El teatro de don Jacinto fue sinónimo de gran capacidad satírica, aunque la mayoría de los especialistas convenga hoy que esa crítica no pasó de superficial, limitándose a los famosos «alfilerazos» del autor, que cedió a la tentación de abandonarse a los aplausos que recibía como ingenioso cronista de salón. Pese a ello, me parece plausible rastrear su magisterio en una línea que pasa por los dramas rurales de Lorca, la construcción y las atmósferas líricas de Casona, ciertos aspectos simbólicos de la escritura de Buero, las filigranas conceptuales de Gala y los juegos sociales de Moncada.
Regresando a la peripecia personal, durante la guerra civil don Jacinto, de talante más bien conservador y antialiadófilo, permaneció en Valencia y luego abandonó España con rumbo a Argentina. El que se instalara en «zona roja» y su notoria condición de homosexual debieron contribuir a que su nombre fuera tachado de las carteleras españolas en los primeros años 40.
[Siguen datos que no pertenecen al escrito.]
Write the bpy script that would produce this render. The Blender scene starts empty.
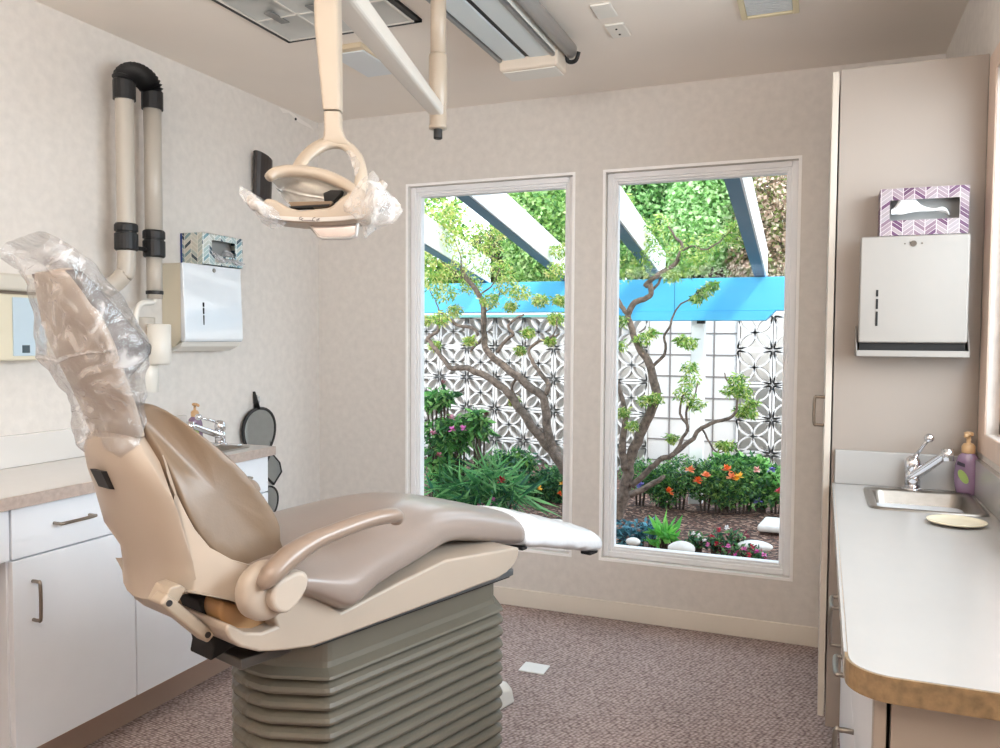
import bpy, bmesh, math, random
import numpy as np
from mathutils import Vector, Matrix, noise
random.seed(7)
PI = math.pi
COL = bpy.context.scene.collection

# ------------------------------------------------------------------ camera
F_PX, YAW, PITCH, ROLL = 804.9, 0.3804, -0.0442, 0.0063
CAM = Vector((2.5029, -3.6465, 1.307))
def cam_axes():
    r = Vector((math.cos(YAW), math.sin(YAW), 0)); f = Vector((-math.sin(YAW), math.cos(YAW), 0)); u = Vector((0, 0, 1))
    f2 = f*math.cos(PITCH)+u*math.sin(PITCH); u2 = u*math.cos(PITCH)-f*math.sin(PITCH)
    return r*math.cos(ROLL)+u2*math.sin(ROLL), u2*math.cos(ROLL)-r*math.sin(ROLL), f2
CR, CU, CF = cam_axes()
def direction(px, py): return CF + CR*((px-500)/F_PX) + CU*((374-py)/F_PX)
def at(px, py, d): return CAM + direction(px, py)*d                       # point at depth d
def on(px, py, axis, val):                                                # point on an axis plane
    d = direction(px, py); return CAM + d*((val-CAM[axis])/d[axis])
cd = bpy.data.cameras.new('camera'); co = bpy.data.objects.new('camera', cd); COL.objects.link(co)
cd.sensor_width = 36; cd.lens = F_PX*36/1000; cd.clip_start = .02
co.matrix_world = Matrix(((CR.x, CU.x, -CF.x, CAM.x), (CR.y, CU.y, -CF.y, CAM.y), (CR.z, CU.z, -CF.z, CAM.z), (0, 0, 0, 1)))
bpy.context.scene.camera = co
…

Ocho años antes de morir regresó a Madrid en loor de multitudes. Y es que Benavente fue un autor enormemente popular, protagonista de incontables episodios que ilustran sobre su temible y afilado ingenio, lo que me da pie para terminar estas líneas visitando el territorio de la anécdota. Gómez de la Serna relata que cuando alguien mencionó que mientras don Jacinto se refería en términos elogiosos a Valle-Inclán éste hablaba mal de él, Benavente arguyó: «Quizás estemos equivocados los dos». Y otra más gruesa aunque no menos definitiva y definitoria: un recio varón se negó a dejarle pasar en una calle blandiendo un argumento de adoquín: «Yo no cedo el paso a ningún maricón». El escritor, apartándose cortesmente, respondió: «Pues yo sí».